41I never felt pressure from anyone. My husband and I wanted a big family, so we started making babies. I'm 23 with two so far. I can't think of anything better than staying home and raising my kids. I know I'm pretty rare though, I'm just impressed with everyone here who is waiting because they don't feel they're ready! That's awesome, and smart.
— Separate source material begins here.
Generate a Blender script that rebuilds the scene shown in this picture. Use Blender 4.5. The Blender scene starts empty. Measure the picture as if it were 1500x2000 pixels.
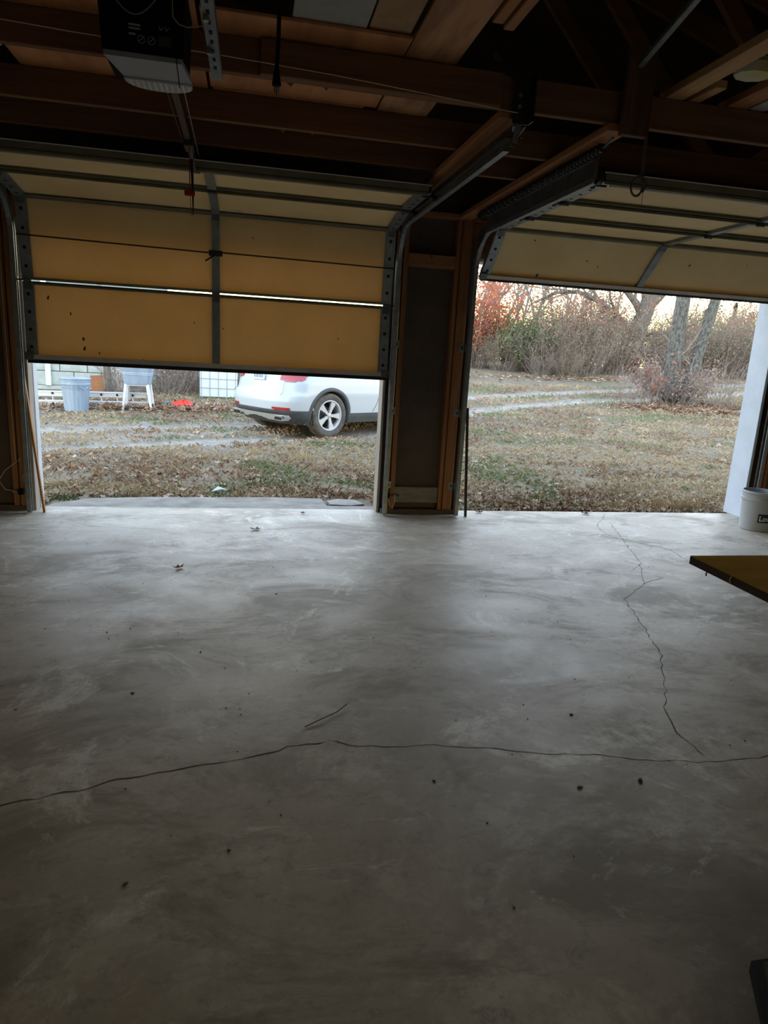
import bpy, bmesh, math, random
from mathutils import Vector, Matrix, noise
R = random.Random(7)
SC = bpy.context.scene
COL = SC.collection
PI = math.pi

# ------------------------------------------------------------------ camera
H = 1.38
def cam_axes(yaw, pitch, roll):
    y, p, r = map(math.radians, (yaw, pitch, roll))
    f = Vector((math.sin(y)*math.cos(p), math.cos(y)*math.cos(p), -math.sin(p)))
    rt = Vector((math.cos(y), -math.sin(y), 0)); up = rt.cross(f)
    return math.cos(r)*rt + math.sin(r)*up, -math.sin(r)*rt + math.cos(r)*up, f
rt, up, fw = cam_axes(11.8, 13.3, 3.3)
cd = bpy.data.cameras.new('camera'); cam = bpy.data.objects.new('camera', cd); COL.objects.link(cam)
cam.matrix_world = Matrix(((rt.x, up.x, -fw.x, 0), (rt.y, up.y, -fw.y, 0), (rt.z, up.z, -fw.z, H), (0, 0, 0, 1)))
cd.sensor_fit = 'VERTICAL'; cd.sensor_height = 36; cd.lens = 1320/2000*36
cd.clip_start = .05; cd.clip_end = 500
SC.camera = cam

# ------------------------------------------------------------------ sky
W = bpy.data.worlds.new('world'); SC.world = W; W.use_nodes = True
nt = W.node_tree; nt.nodes.clear()
out = nt.nodes.new('ShaderNodeOutputWorld'); bg = nt.nodes.new('ShaderNodeBackground')
tc = nt.nodes.new('ShaderNodeTexCoord'); sx = nt.nodes.new('ShaderNodeSeparateXYZ'); rp = nt.nodes.new('ShaderNodeValToRGB')
half = nt.nodes.new('ShaderNodeMath'); half.operation = 'MULTIPLY_ADD'; half.inputs[1].default_value = .5; half.inputs[2].default_value = .5
nt.links.new(tc.outputs['Generated'], sx.inputs[0]); nt.links.new(sx.outputs['Z'], half.inputs[0]); nt.links.new(half.outputs[0], rp.inputs[0])
e = rp.color_ramp.elements
e[0].position = 0.0; e[0].color = (.05, .045, .04, 1)
e[1].position = 1.0; e[1].color = (.22, .31, .42, 1)
for z_, c_ in ((-.02, (.05, .045, .04)), (0., (1.0, .78, .25)), (.06, (1.0, .87, .36)), (.13, (1.0, .93, .66)), (.28, (.80, .90, 1.0)), (.55, (.42, .56, .76))):
    k = e.new(.5+.5*z_); k.color = (*c_, 1)
bg.inputs[1].default_value = 2.7
nt.links.new(rp.outputs[0], bg.inputs[0]); nt.links.new(bg.outputs[0], out.inputs[0])

vs = SC.view_settings
vs.view_transform = 'Standard'; vs.look = 'None'; vs.gamma = 1.0; vs.exposure = 1.25; vs.use_curve_mapping = False
SC.cycles.max_bounces = 10; SC.cycles.diffuse_bounces = 7
SC.cycles.use_denoising = True

# ------------------------------------------------------------------ materials
MATS = {}
def mat(name, col, rough=.8, col2=None, scale=8., detail=5., metal=0., spec=.3, bump=0., bscale=None, stretch=(1,1,1), rough2=None, lo=.35, hi=.65, trans=None, coat=0., tmix=.45):
    if name in MATS: return MATS[name]
    m = bpy.data.materials.new(name); m.use_nodes = True; t = m.node_tree; N = t.nodes; L = t.links
    b = N['Principled BSDF']; b.inputs['Roughness'].default_value = rough; b.inputs['Metallic'].default_value = metal
    b.inputs['Specular IOR Level'].default_value = spec
    if coat: b.inputs['Coat Weight'].default_value = coat; b.inputs['Coat Roughness'].default_value = .08
    b.inputs['Base Color'].default_value = (*col, 1)
    if col2 or bump or rough2 is not None:
        c = N.new('ShaderNodeTexCoord'); mp = N.new('ShaderNodeMapping'); mp.inputs['Scale'].default_value = stretch
        L.new(c.outputs['Object'], mp.inputs[0])
        n = N.new('ShaderNodeTexNoise'); n.inputs['Scale'].default_value = scale; n.inputs['Detail'].default_value = detail; n.inputs['Roughness'].default_value = .62
        L.new(mp.outputs[0], n.inputs['Vector'])
        mr = N.new('ShaderNodeMapRange'); mr.inputs[1].default_value = lo; mr.inputs[2].default_value = hi
        L.new(n.outputs[0], mr.inputs[0])
        if col2:
            mx = N.new('ShaderNodeMix'); mx.data_type = 'RGBA'; mx.inputs[6].default_value = (*col, 1); mx.inputs[7].default_value = (*col2, 1)
            L.new(mr.outputs[0], mx.inputs[0]); L.new(mx.outputs[2], b.inputs['Base Color'])
        if rough2 is not None:
            m2 = N.new('ShaderNodeMapRange'); m2.inputs[1].default_value = lo; m2.inputs[2].default_value = hi
            m2.inputs[3].default_value = rough; m2.inputs[4].default_value = rough2
            L.new(n.outputs[0], m2.inputs[0]); L.new(m2.outputs[0], b.inputs['Roughness'])
        if bump:
            n2 = N.new('ShaderNodeTexNoise'); n2.inputs['Scale'].default_value = bscale or scale*4; n2.inputs['Detail'].default_value = 4
            L.new(mp.outputs[0], n2.inputs['Vector'])
            bp = N.new('ShaderNodeBump'); bp.inputs['Strength'].default_value = bump; bp.inputs['Distance'].default_value = .02
            L.new(n2.outputs[0], bp.inputs['Height']); L.new(bp.outputs[0], b.inputs['Normal'])
    if trans:
        tr = N.new('ShaderNodeBsdfTranslucent'); tr.inputs[0].default_value = (*trans, 1)
        ms = N.new('ShaderNodeMixShader'); ms.inputs[0].default_value = tmix
        o = N['Material Output']; L.new(b.outputs[0], ms.inputs[1]); L.new(tr.outputs[0], ms.inputs[2]); L.new(ms.outputs[0], o.inputs[0])
    MATS[name] = m; return m

def wood(name, c1, c2, axis, rough=.75):
    st = {'x': (.35, 7, 7), 'y': (7, .35, 7), 'z': (7, 7, .35)}[axis]
    return mat(name, c1, rough, c2, scale=3.2, detail=6, stretch=st, bump=.15, bscale=12, spec=.2)

def concrete_floor():
    m = bpy.data.materials.new('worn_concrete'); m.use_nodes = True; t = m.node_tree; N = t.nodes; L = t.links
    b = N['Principled BSDF']; b.inputs['Specular IOR Level'].default_value = .32
    c = N.new('ShaderNodeTexCoord')
    def nz(scale, det=5, ro=.6, st=(1,1,1), dist=0.):
        mp = N.new('ShaderNodeMapping'); mp.inputs['Scale'].default_value = st; L.new(c.outputs['Object'], mp.inputs[0])
        n = N.new('ShaderNodeTexNoise'); n.inputs['Scale'].default_value = scale; n.inputs['Detail'].default_value = det
        n.inputs['Roughness'].default_value = ro; n.inputs['Distortion'].default_value = dist; L.new(mp.outputs[0], n.inputs[0]); return n.outputs[0]
    def rng(v, a, bb, x=0., y=1.):
        r = N.new('ShaderNodeMapRange'); r.inputs[1].default_value = a; r.inputs[2].default_value = bb; r.inputs[3].default_value = x; r.inputs[4].default_value = y
        L.new(v, r.inputs[0]); return r.outputs[0]
    def mix(f, a, bb):
        x = N.new('ShaderNodeMix'); x.data_type = 'RGBA'
        L.new(f, x.inputs[0])
        for i, v in ((6, a), (7, bb)):
            if isinstance(v, tuple): x.inputs[i].default_value = (*v, 1)
            else: L.new(v, x.inputs[i])
        return x.outputs[2]
    big = nz(.85, 6, .65, (1, 1.15, 1), .6); mid = nz(2.4, 9, .74, (1, 1.2, 1), .5); fine = nz(42, 4, .7); streak = nz(1.5, 7, .72, (.85, 1.5, 1), .7); scale_ = nz(1.25, 9, .78, (1, 1.2, 1), 1.2); spk = nz(9, 6, .8, (1, 1.5, 1), .5)
    a = mix(rng(big, .38, .62), (.335, .27, .195), (.50, .43, .345))
    a = mix(rng(mid, .51, .63, 0, .8), a, (.59, .53, .43))
    a = mix(rng(streak, .51, .63, 0, .88), a, (.225, .175, .12))
    a = mix(rng(scale_, .56, .63, 0, .85), a, (.72, .665, .57))
    a = mix(rng(spk, .54, .66, 0, .65), a, (.21, .185, .155))
    a = mix(rng(fine, .3, .7, 0, .35), a, (.25, .225, .19))
    L.new(a, b.inputs['Base Color'])
    L.new(rng(streak, .35, .65, .44, .62), b.inputs['Roughness'])
    bp = N.new('ShaderNodeBump'); bp.inputs['Strength'].default_value = .12; bp.inputs['Distance'].default_value = .006
    L.new(mid, bp.inputs['Height']); L.new(bp.outputs[0], b.inputs['Normal'])
    return m
M_FLOOR = concrete_floor()
M_APRON = mat('weathered_apron', (.27, .245, .215), .9, (.17, .15, .13), scale=5, bump=.3)
M_BLOCKW = mat('pale_block', (.40, .43, .43), .9, (.27, .31, .29), scale=3, bump=.3)
M_CRACK = mat('crack_dark', (.055, .05, .043), .95)
M_CREAM = mat('yellowed_fibreglass', (.90, .71, .38), .6, (.80, .61, .31), scale=2.2, bump=.08, bscale=160, spec=.25, trans=(.66, .45, .19), tmix=.26)
M_SPOT = mat('brown_spot', (.10, .055, .025), .8)
M_DRAIL = mat('door_steel', (.20, .19, .125), .5, (.145, .14, .09), scale=6, spec=.4)
M_DOUT = mat('door_skin_white', (.78, .78, .76), .5)
M_GALV = mat('galvanized', (.25, .27, .28), .45, (.165, .18, .185), scale=14, metal=.55, spec=.5)
M_GALV_D = mat('old_galvanized', (.15, .158, .158), .5, (.09, .095, .095), scale=12, metal=.5)
M_HOLE = mat('punched_hole', (.012, .012, .012), .9)
M_BLACK = mat('black_plastic', (.006, .006, .008), .7, spec=.05)
M_BLKMET = mat('black_metal', (.022, .022, .024), .4, (.035, .03, .028), scale=20, metal=.3)
M_RUBBER = mat('black_rubber', (.018, .018, .018), .8)
M_FIR_X = wood('fir_along_x', (.36, .17, .075), (.22, .10, .045), 'x')
M_FIR_Y = wood('fir_along_y', (.40, .185, .08), (.25, .105, .045), 'y')
M_FIR_Z = wood('fir_along_z', (.34, .155, .065), (.21, .09, .038), 'z')
M_PINE_Y = wood('pine_along_y', (.50, .31, .15), (.40, .22, .10), 'y')
M_PALEWOOD = wood('pale_wood_x', (.36, .29, .20), (.26, .20, .13), 'x')
M_PLY = mat('plywood', (.56, .245, .10), .75, (.35, .15, .065), scale=1.6, detail=6, stretch=(5, .8, 3), bump=.1, spec=.2)
M_PLY2 = mat('plywood_figured', (.45, .24, .12), .75, (.27, .125, .06), scale=1.3, detail=4, stretch=(6, 1, 3), lo=.42, hi=.58)
M_GREYBD = mat('grey_board', (.33, .32, .29), .8, (.27, .26, .24), scale=7)
M_PAPER = mat('kraft_paper', (.36, .22, .11), .7, (.26, .15, .07), scale=6, bump=.6, bscale=14)
M_INSUL = mat('fibreglass', (.55, .52, .44), .95, (.50, .46, .18), scale=9, bump=.5)
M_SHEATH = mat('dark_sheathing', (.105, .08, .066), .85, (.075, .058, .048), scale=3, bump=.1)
M_WALLIN = mat('dark_wall', (.075, .06, .048), .9, (.05, .04, .033), scale=2.5)
M_WALLPALE = mat('pale_wallboard', (.50, .47, .42), .9, (.42, .39, .34), scale=2.5)
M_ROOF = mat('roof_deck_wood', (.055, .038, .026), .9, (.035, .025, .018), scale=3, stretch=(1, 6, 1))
M_JAMBW = mat('white_painted_jamb', (.54, .60, .70), .55, (.48, .54, .63), scale=5)
M_JAMBG = mat('grey_weathered_jamb', (.34, .31, .28), .75, (.24, .21, .185), scale=4, stretch=(4, 4, .5))
M_WHITE = mat('white_plastic', (.75, .75, .74), .5)
M_LENS = mat('lens_white', (.62, .63, .64), .35, trans=(.62, .63, .64))
M_LENSG = mat('lens_grey', (.26, .27, .30), .5)
M_GREY = mat('grey_print', (.30, .30, .30), .8)
M_ROPE = mat('old_rope', (.10, .085, .055), .9)
M_TWINE = mat('pale_twine', (.55, .42, .27), .9)
M_REDP = mat('red_plastic', (.33, .02, .02), .4)
M_TABLE = mat('ochre_tabletop', (.66, .41, .11), .8, (.54, .32, .08), scale=2.5, stretch=(.6, 5, 1), spec=.0)
M_TEDGE = mat('dark_table_edge', (.085, .040, .018), .7, (.05, .025, .012), scale=4, stretch=(1, 1, 8))
M_BUCKET = mat('grey_bucket', (.36, .37, .385), .45, (.31, .32, .335), scale=4)
M_NAVY = mat('navy_print', (.012, .016, .04), .5)
M_LETTER = mat('white_print', (.62, .63, .65), .5)
M_MAT = mat('dark_mat', (.035, .035, .03), .95, (.055, .055, .03), scale=30, bump=.6)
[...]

42I don't feel pressure from others, but I pressure myself because I'm dying to have babies. I'm 29 and when I finish my last degree I'll be 31. My boyfriend lives overseas and I'm planning to move over and join him, but then will need to start my career in a new country. I'll be honest, I'd like to start a family as soon as I possibly can. I don't know what his career situation will be at that point, but we both know we want a big family - we just don't know if we can afford it. I'm really in limbo and just wanting to skip a couple of years so we can start our lives....
43Geriatric Pregnancies
44I'm only 20 and don't ever want kids anyway.
So maybe since I've made that clear to a lot of people, they won't bother me about it when I'm older...hopefully...except most people don't take me seriously when I say that, its SO annoying. >:-( Everyone always says, "hahahah, oh yeah you're going to have tons of kids when you're older". OMFG!!! people, not everyone in the world wants kids just because they are female, why can't people get that through there heads!!?!?!?
45i don't think that age is really making me feel the pressure but i think that it's my own pressure that makes me want to have a baby. my man is a lot older than me and he doesn't seem to care as much about it but i would be so happy to have a baby in a week.
46I'm 24 and I want to be a young mother. I'm going to be doing my postgraduate qualifcation for the next 2 years and graduating when I am 26. I see children (or a child) in our future before I am 30 though.
This means we need to get engaged, married and the whole hoopla before that happens though and that costs money! Money we don't have. So until we have money (once I am working) then we cannot save and cannot have children.
I do feel pressure though. My mother was 31 when she had me and I was the person in school with the oldest mother.
I also only had my grandparents around for the first 15 or so years of my life.